### What is being asked
Quote only the part that opens with the line containing "Reconstruct this image" and closes with the line containing "COL = SC.collection". Keep both of those lines.

Entries with scene source code:
☆ ☆ ☆ ☆
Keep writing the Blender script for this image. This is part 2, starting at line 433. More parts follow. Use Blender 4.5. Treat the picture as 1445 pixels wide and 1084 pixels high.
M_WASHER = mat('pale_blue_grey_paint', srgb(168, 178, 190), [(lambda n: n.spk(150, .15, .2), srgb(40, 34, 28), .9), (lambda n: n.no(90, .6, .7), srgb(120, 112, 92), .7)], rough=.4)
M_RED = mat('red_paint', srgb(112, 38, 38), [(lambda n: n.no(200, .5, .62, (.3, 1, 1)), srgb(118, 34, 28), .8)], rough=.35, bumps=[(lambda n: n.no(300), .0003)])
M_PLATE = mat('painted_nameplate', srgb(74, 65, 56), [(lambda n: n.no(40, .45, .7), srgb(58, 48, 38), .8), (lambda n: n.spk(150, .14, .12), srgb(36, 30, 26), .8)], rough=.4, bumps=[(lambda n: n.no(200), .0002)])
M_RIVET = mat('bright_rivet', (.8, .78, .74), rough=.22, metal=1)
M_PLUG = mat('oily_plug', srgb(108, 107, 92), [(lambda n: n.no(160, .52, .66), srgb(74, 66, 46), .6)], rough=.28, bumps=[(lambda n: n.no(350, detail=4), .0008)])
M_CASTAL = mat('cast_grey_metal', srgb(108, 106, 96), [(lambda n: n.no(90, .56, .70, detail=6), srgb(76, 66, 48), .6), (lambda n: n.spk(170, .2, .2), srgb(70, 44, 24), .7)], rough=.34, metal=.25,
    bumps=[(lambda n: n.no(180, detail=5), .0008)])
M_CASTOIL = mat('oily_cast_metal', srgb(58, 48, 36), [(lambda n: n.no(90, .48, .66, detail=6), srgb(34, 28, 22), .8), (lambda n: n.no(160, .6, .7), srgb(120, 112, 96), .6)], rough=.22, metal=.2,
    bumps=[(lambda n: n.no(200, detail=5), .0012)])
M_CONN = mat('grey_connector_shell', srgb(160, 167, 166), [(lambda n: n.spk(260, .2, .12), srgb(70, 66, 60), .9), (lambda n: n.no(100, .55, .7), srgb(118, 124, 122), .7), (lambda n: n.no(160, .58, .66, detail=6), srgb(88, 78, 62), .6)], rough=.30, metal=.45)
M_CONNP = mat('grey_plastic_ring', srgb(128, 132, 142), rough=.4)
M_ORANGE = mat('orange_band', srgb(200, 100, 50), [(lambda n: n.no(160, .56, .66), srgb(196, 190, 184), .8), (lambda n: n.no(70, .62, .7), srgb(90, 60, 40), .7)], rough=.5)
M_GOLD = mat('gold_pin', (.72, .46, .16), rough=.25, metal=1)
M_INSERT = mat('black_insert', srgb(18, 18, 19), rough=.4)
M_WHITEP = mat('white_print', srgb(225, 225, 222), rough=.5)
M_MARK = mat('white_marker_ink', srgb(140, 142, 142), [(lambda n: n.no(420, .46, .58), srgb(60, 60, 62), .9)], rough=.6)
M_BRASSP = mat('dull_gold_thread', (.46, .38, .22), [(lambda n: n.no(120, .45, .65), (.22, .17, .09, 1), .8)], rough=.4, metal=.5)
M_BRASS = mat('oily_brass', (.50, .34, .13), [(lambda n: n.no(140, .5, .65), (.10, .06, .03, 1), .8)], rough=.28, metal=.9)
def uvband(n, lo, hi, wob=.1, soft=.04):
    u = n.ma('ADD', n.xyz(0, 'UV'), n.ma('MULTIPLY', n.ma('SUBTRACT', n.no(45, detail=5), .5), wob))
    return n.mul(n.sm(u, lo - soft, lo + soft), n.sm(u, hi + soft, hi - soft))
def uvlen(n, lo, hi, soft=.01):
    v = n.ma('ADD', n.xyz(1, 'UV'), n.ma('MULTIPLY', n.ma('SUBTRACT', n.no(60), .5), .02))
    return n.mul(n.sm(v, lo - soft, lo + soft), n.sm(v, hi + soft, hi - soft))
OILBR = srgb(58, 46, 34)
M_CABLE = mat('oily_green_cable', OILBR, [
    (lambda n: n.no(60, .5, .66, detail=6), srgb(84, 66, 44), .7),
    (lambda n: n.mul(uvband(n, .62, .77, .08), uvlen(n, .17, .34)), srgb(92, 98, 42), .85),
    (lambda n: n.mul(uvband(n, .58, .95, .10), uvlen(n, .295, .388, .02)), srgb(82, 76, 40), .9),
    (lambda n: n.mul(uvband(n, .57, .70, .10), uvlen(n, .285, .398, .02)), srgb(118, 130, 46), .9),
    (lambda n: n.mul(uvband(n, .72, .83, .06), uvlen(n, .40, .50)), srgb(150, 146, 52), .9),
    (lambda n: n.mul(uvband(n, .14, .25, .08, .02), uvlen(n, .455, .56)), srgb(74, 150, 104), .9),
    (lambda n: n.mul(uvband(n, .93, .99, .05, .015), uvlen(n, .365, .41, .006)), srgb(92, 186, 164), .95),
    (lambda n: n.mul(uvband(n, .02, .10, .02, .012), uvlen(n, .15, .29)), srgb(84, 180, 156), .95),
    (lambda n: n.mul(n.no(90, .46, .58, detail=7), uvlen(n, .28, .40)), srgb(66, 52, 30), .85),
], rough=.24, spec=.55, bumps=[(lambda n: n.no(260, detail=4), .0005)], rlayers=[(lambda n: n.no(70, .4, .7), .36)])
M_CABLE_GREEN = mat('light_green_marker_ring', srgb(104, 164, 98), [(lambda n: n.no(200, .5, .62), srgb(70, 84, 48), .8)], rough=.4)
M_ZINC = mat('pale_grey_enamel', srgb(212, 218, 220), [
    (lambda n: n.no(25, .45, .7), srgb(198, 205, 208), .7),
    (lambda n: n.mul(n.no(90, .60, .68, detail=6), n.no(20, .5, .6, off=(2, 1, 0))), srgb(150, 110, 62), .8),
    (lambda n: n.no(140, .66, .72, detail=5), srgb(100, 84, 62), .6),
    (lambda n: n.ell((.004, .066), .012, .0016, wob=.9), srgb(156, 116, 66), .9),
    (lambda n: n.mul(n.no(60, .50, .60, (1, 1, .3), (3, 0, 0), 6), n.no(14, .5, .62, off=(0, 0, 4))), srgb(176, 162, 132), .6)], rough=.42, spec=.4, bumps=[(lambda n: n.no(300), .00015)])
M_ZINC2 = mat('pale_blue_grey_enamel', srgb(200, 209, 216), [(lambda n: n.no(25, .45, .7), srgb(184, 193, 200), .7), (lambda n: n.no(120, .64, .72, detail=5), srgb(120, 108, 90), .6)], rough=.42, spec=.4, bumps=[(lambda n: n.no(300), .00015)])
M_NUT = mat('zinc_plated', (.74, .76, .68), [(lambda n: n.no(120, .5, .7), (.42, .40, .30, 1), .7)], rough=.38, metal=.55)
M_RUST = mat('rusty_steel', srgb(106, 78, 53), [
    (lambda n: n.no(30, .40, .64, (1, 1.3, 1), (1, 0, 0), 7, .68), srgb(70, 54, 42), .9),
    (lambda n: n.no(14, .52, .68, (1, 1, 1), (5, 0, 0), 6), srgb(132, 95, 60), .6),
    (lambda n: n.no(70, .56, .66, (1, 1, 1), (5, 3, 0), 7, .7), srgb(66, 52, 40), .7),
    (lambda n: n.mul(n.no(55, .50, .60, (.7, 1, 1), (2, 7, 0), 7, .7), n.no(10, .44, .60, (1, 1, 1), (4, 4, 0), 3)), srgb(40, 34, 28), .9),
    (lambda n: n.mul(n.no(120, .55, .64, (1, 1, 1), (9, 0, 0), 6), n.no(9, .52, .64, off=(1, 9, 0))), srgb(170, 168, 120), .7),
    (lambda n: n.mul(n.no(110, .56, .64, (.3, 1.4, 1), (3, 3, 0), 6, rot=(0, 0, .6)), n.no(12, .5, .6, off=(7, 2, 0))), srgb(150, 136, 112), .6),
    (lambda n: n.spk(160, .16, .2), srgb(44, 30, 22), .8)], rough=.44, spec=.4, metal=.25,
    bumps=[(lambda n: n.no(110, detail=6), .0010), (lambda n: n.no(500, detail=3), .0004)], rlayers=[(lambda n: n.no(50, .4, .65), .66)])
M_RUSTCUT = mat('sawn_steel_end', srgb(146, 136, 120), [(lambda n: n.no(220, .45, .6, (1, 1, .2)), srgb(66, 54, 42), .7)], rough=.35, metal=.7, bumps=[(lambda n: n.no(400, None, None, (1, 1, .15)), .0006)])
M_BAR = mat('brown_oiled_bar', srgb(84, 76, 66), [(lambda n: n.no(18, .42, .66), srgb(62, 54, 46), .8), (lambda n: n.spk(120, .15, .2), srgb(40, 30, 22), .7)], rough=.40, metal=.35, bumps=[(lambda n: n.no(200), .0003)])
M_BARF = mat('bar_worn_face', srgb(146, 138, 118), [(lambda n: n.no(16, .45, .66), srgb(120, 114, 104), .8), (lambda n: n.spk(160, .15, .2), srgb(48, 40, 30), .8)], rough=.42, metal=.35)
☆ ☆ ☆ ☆
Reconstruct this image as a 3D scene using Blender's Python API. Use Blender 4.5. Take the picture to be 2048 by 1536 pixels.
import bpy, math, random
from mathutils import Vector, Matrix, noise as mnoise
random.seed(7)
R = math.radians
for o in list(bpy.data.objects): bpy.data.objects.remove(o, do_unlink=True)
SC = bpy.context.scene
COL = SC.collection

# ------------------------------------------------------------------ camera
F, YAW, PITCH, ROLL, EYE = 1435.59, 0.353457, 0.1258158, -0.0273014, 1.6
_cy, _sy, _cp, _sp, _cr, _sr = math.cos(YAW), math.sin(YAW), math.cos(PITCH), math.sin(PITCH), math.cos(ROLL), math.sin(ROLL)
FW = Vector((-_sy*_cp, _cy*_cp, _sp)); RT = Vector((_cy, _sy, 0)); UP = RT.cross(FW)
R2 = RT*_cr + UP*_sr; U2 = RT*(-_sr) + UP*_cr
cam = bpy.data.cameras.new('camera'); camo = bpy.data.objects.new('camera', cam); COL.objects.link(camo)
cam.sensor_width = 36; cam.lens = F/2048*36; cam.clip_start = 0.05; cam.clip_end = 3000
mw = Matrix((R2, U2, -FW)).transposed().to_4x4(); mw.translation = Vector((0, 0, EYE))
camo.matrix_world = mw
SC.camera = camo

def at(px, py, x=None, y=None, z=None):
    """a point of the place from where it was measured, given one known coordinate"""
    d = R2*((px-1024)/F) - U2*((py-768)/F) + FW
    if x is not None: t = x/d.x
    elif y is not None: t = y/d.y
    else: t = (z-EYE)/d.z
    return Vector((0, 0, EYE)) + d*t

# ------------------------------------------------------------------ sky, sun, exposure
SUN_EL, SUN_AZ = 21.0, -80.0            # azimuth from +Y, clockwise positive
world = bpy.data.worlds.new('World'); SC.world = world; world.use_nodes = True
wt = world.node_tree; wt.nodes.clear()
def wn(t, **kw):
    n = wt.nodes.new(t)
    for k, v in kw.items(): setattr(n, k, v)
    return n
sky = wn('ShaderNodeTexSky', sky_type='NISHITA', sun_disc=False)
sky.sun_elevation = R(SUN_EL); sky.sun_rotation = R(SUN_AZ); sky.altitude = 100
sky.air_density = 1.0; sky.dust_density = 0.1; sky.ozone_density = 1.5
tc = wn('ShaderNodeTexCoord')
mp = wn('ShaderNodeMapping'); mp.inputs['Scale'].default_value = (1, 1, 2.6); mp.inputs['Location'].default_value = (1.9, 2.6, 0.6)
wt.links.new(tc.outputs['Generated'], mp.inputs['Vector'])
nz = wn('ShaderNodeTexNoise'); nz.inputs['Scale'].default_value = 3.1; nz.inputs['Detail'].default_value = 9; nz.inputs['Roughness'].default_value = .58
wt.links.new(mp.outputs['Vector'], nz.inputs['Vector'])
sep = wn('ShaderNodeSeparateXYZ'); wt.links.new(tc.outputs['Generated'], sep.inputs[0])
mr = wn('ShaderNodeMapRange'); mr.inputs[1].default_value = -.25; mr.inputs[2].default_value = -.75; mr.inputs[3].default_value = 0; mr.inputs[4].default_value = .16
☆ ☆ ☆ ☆
### Finished exercise
Reconstruct this image as a 3D scene using Blender's Python API. Use Blender 4.5. Take the picture to be 2048 by 1536 pixels.
import bpy, math, random
from mathutils import Vector, Matrix, noise as mnoise
random.seed(7)
R = math.radians
for o in list(bpy.data.objects): bpy.data.objects.remove(o, do_unlink=True)
SC = bpy.context.scene
COL = SC.collection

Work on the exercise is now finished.